One of the most disquieting aspects of the SACP trajectory has been its wholehearted support for Jacob Zuma, despite the latter’s close connection with Shabir Shaik, his financial advisor, who was convicted on corruption charges directly linked to Zuma.

Zuma himself was charged with corruption in 2005, but the case was struck off on a technicality in 2006. He was charged again in December 2007 - this time, in addition to two counts of corruption, with money-laundering and 12 counts of fraud related to an infamous government arms deal. But three weeks ago, on September 12, a judge ruled that the decision to charge him had been unlawful because, firstly, the director of public prosecutions had not sought representations from Zuma beforehand and, secondly, a prima facie case could be established for direct political interference in the judicial process, involving Mbeki and other cabinet members.

Typically, the SACP trumpets this and slates those who say that Zuma has not been exonerated - for the second time he has had the case against him dropped on a technicality.
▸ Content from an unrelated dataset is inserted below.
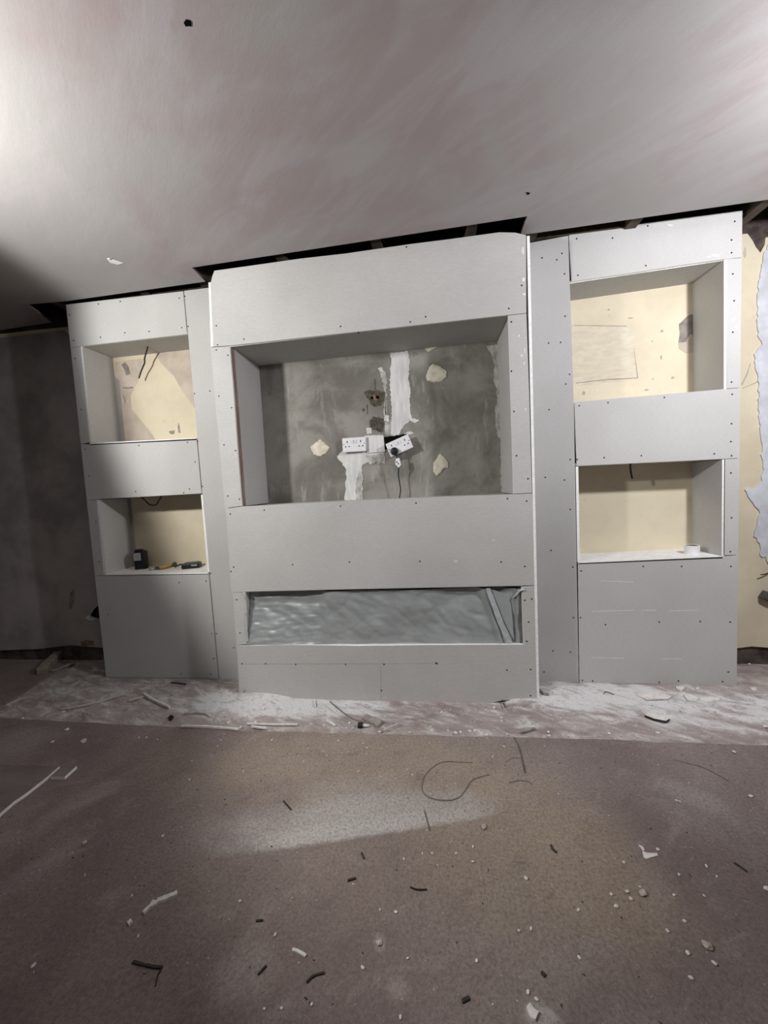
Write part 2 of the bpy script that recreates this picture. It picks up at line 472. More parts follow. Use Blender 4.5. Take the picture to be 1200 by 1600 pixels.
for (a, b, yy) in ((-2.1, -1.235, .08), (.52, 1.02, .02)):
    bm = bmesh.new(); box(bm, ((a + b) / 2, yy, 2.36), (b - a, .045, .07)); bm_obj('noggin', bm, M['timber'], ceiling)
def ceil_patch(name, pix, mat, amp, seed, t=.0012):
    pts = [G(x, y, Z_CEIL) for x, y in pix]; r_ = random.Random(seed)
    pts = [p + Vector((r_.uniform(-amp, amp), r_.uniform(-amp, amp), .001)) for p in pts]
    bm = bmesh.new(); prism(bm, pts, Vector((0, 0, -t - .001))); return bm_obj(name, bm, mat, ceiling)
ceil_patch('cable_hole', [(287, 35), (291, 30), (296, 31), (299, 34), (299, 41), (295, 40), (290, 41)], M['hole'], 0, 1)['label'] = 'small black ragged hole in the ceiling'
ceil_patch('cable_hole', [(822, 300), (828, 301), (826, 304), (823, 303)], M['hole'], 0, 2)
ceil_patch('torn_paper', [(167, 404), (173, 403), (181, 407), (192, 411), (184, 413), (172, 410)], M['gyp'], 0, 3, .002)['label'] = 'white torn fleck on the ceiling'
ceil_patch('torn_paper', [(171, 402), (175, 402.5), (174, 405), (172, 405)], M['greyscar'], 0, 3, .003)

# ---- back wall: dark masonry, cream plaster in front of it
bm = bmesh.new(); box(bm, (-.35, .30, 1.3), (8.2, .12, 2.7))
wall_back = tag(bm_obj('wall_back', bm, M['brick']), 'old cream-painted back wall with broken plaster edges', kind='structure')
top = [P(1500, 340, Y_WALL), P(1240, 352, Y_WALL), P(1215, 358, Y_WALL), P(1203, 380, Y_WALL), P(1199, 370, Y_WALL), P(1196, 372, Y_WALL), P(1195, 382, Y_WALL), P(1188, 395, Y_WALL), P(1181, 386, Y_WALL), P(1176, 376, Y_WALL), P(1168, 365, Y_WALL), P(1150, 367, Y_WALL),
       Vector((.9, Y_WALL, 2.2)), Vector((-1.3, Y_WALL, 2.2)), P(103, 511, Y_WALL), P(60, 515, Y_WALL), P(0, 522, Y_WALL), P(-150, 538, Y_WALL), P(-400, 560, Y_WALL)]
bot = [P(-400, 1020, Y_WALL), P(-100, 1016, Y_WALL), P(0, 1015, Y_WALL), P(60, 1013, Y_WALL), P(110, 1007, Y_WALL), P(160, 1011, Y_WALL), Vector((-1.3, Y_WALL, .06)), Vector((.9, Y_WALL, .06)),
       P(1150, 1013, Y_WALL), P(1175, 1010, Y_WALL), P(1200, 1012, Y_WALL), P(1500, 1018, Y_WALL)]
bm = bmesh.new(); prism(bm, top + bot, Vector((0, .018, 0)))
bm_obj('cream_plaster', bm, M['cream'], wall_back)
M['greylayer'] = simple('flat_grey_layer', (.40, .37, .36), .9, .15, 3, .3, .004)  # thin grey layer laid over the cream plaster, left stretch
wall_patch_pts = [Vector((-4.1, Y_WALL - .001, .12)), Vector((-4.1, Y_WALL - .001, 2.0)), P(-150, 545, Y_WALL), P(0, 528, Y_WALL), P(100, 516, Y_WALL), Vector((-2.0, Y_WALL - .001, 1.9)), Vector((-2.0, Y_WALL - .001, .35)), P(160, 1012, Y_WALL), P(110, 1008, Y_WALL), P(60, 1014, Y_WALL), P(0, 1016, Y_WALL)]
bm = bmesh.new(); prism(bm, [Vector((p.x, Y_WALL, p.z)) for p in wall_patch_pts], Vector((0, -.0015, 0)))
bm_obj('bare_plaster', bm, M['greylayer'], wall_back)['label'] = 'thin grey layer over the left stretch of the cream wall'
for sx, nm in ((-4.25, 'wall_left'), (3.55, 'wall_right')):
    bm = bmesh.new(); box(bm, (sx, -2.4, 1.2), (.1, 5.6, 2.5))
    tag(bm_obj(nm, bm, M['cream']), 'plain side wall of the room', kind='structure')

# grey rendered chimney breast seen inside the middle recess
bm = bmesh.new(); box(bm, (-.30, (Y_REN + .235) / 2, 1.15), (1.66, .235 - Y_REN, 2.3))
wall_ch = tag(bm_obj('wall_chimney', bm, M['render']), 'grey cement render of the chimney breast inside the middle recess', kind='structure')

W = lambda *a, **k: wall_patch(*a, **k)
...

While it may be true that Zuma could no longer have a fair trial, that is totally different from implying, as the SACP does, that all the charges were trumped up in the first place. This conveniently ignores the fact that the same judge had described as “bizarre” the original decision of the director of public prosecutions, later overturned, not to charge Zuma, despite the admitted existence of a prima facie case of corruption against him.

The Zuma saga is not over yet, of course, Both the national prosecuting authority and Mbeki have appealed against the judge’s ruling - Mbeki on the grounds that the interference allegations against him, which cost him the presidency, were made without hearing his side of the story.

Whatever the truth about Zuma, communists must ask what on earth the SACP is doing in associating with a man who has clearly engaged in dubious business deals, irrespective of whether they are judged to be unlawful. More importantly, why does the SACP give uncritical support to a man who is tied body and soul to the system of capital?